Pablo Picasso (Spanish, active in France, 1881–1973), Moonlight At Vallauris, Vallauris, September 1951, oil on plywood, Smith College Museum of Art, Northampton, MA, Gift of Mrs. Werner E. Josten, SC1974.41 © 2023 Estate of Pablo Picasso / Artists Rights Society, (ARS), New York, Courtesy American Federation of Arts


Verbal Description

 

 

Hello, I am Emily Holtrop, the museum’s director of learning & interpretation. I will be reading a description of the painting Moonlight At Vallauris in Picasso Landscapes: Out of Bounds.

Pablo Picasso, a Spanish artist who lived from 1881 to 1973, painted Moonlight At Vallauris in oil on plywood in September 1951. Mrs. Werner E. Josten gave it to the Smith College Museum of Art in Northampton, Massachusetts, where its reference number is SC1974.41.

Moonlight at Vallauris is a large vertically oriented painting measuring 53 and seven-eighths by 41 and one-quarter inches or 136.8 by 104.8 centimeters. In this night scene, a full moon in the upper right corner of the picture illuminates the included elements. The sky is dark blue with what may be a few stars in the upper left. In the center of the image is a black electrical pole with power lines stretching to the right and left and off the side of the canvas. Green trees and foliage outlined in black populate the space around this central poll. A structure that could be a bell tower peaks out behind the trees. In the foreground and along the painting’s right side, the palette shifts from deep blues and greens to light browns and tan; this perhaps indicates an off-canvas light source.

 


Label Text

 

 

Hello, I am Emily Holtrop, the museum’s director of learning & interpretation. I will be reading the label for the painting Moonlight At Vallauris in Picasso Landscapes: Out of Bounds.

Pablo Picasso, a Spanish artist who lived from 1881 to 1973, painted Moonlight At Vallauris in oil on plywood in September 1951. Mrs. Werner E. Josten gave it to the Smith College Museum of Art in Northampton, Massachusetts, where its reference number is SC1974.41.

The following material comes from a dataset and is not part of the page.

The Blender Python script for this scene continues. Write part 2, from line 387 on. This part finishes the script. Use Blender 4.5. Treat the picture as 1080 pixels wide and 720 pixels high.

While Picasso regularly painted the land on and around his expansive property in Vallauris, he rarely did so at night. Moonlight at Vallauris conveys the mystery endowed upon the familiar buildings, trees, telephone poles, and bushes when lit only by a low, hazy moon in a midnight sky. This painting also reflects Picasso’s admiration, which persisted from the 1950s through the 1960s, for the Dutch painter Vincent van Gogh, who devoted many canvases to nocturnal views of the countryside in Provence, including his famed Starry Night of 1889.